The Myth & Arrogance of Consumer Absolution
The Chinese curse says, “May you live in interesting times.” There is something poignant about that statement in a world facing the dire consequences of human induced global warming, compounding fresh water scarcity, the loss of all currently eaten species in our oceans by 2048, depleting mineral resources, global pollution and corporations that drive economies with larger footprints than UN membership.
The Problem with our Current Frame of Reference
We do live in interesting times. We live in times that are framed by the way we’ve been taught to look at the world around us – whether by religion, the State or simple arrogance at having been born into a family of the advanced economies. It’s a dangerous perspective because there is no right to take more than our share and to exploit the rest of the world… it’s something we do simply because we can.
We’ve been duped into believing that economics drives the world… and that consumption drives economics… and that everybody dies if the credit cards get screwed by a pair of giant scissors. Hey it works for us, right? Only this afternoon I purchased $250 of clothes at a Myer sale.
What I mean by Complicity in the Crime
When I say that consumers have complicity in the crimes being perpetrated in the early part of a product’s supply chain it’s just not good enough to say it’s nothing to do with us… even worse to say the supply chain can never be held accountable so let’s look the other way.

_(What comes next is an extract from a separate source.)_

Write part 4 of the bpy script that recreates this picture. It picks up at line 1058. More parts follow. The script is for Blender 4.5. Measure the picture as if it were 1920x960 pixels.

In that argument we’re deferring to economics and corporations the power to hand feed us atrocity and injustice at bargain basement prices.
In our current frame of collective reference… at least for the majority of advanced economy consumers… there is no concept of being held responsible for the products we consume. Neither for how they were created or where they disappear to after the honeymoon [because the majority of us believe that paying for a product with money absolves us of the product's pre-and-post-lifecycle realities].
Everything Comes from Somewhere
This is an old drum to beat but a solid one. Everything is made out of something… the paint, the glass, the wires, the ink, everything. Your fish. Your newspaper. Your cotton shirt. Your milk and coffee all came from somewhere and used resources to make it into your fridge, wardrobe or living room.
That’s another mental shift that we need to make – moving the consciousness of the many to appreciate that an object or service is the sum of it’s parts to date and through to it’s end of days. You don’t just buy a computer… you buy the tantulum that went into the capacitors, the tin, the plastic, the tiny parts and the fuel that drove the factory where it was assembled.
We don’t drink a litre of milk, we drink 1600 litres of fresh water and a litre of milk. We don’t drink coffee and cocoa, we also drink complicity in the child labour and exploitation that brought that coffee to your lips at a low market price. We have to let go of this idea that the benefits of globalisation are exclusive… we need sustainable inclusive globalisation and that starts from the grass roots and hopefully adjusts public perception over time.
Its about accepting a Footprint
I mentioned the Myer Sale… I need to look presentable for interviews. I have a computer with two monitors. My shirt is made of cotton. I’m drinking a milk coffee that may well be FairTrade but it certainly isn’t fair trade. I’m eating cow for dinner and I certainly use my mobile phone (although it’s about four years old now and refuses to die so I can upgrade). That’s just a part of my footprint.
All I am saying is that people need to look at themselves, what they eat and how they move around in terms of their overall resource footprint.
So What Can you Do?
So am I saying that you are all bastards who knowingly murder babies and pay rapists and squander whole rivers to make plastic toys? No. I’m not saying you should not have a mobile phone because it’s a reality of our world that we need to survive in our society and economy over the long-term.
However, you can accept your footprint. You can avoid buying frivalous upgrades to tech like the latest iPad or iPhone when the one you have works perfectly. You can also lobby your government, companies like Nokia and Apple, and you can put consumer pressure (one-by-one) onto corporations to resist these practices. Do your best where you can to make better informed consumer decisions.
Which Means…
Which means that the first step is accepting you’re a part of a large group of people used to the idea of taking and using way more than your share. It’s not a right. Don’t treat it that way. That goes for me, too. We were raised to believe and to justify this inequity… but it’s fundamentally flawed.
Sustainable business comes from win-win scenarios… not just hiding your corporate costs by moving off-shore where labour and environmental laws are weaker. Not by sourcing dirt cheap inputs from dirty shitty wars in places like the Democratic Republic of Congo.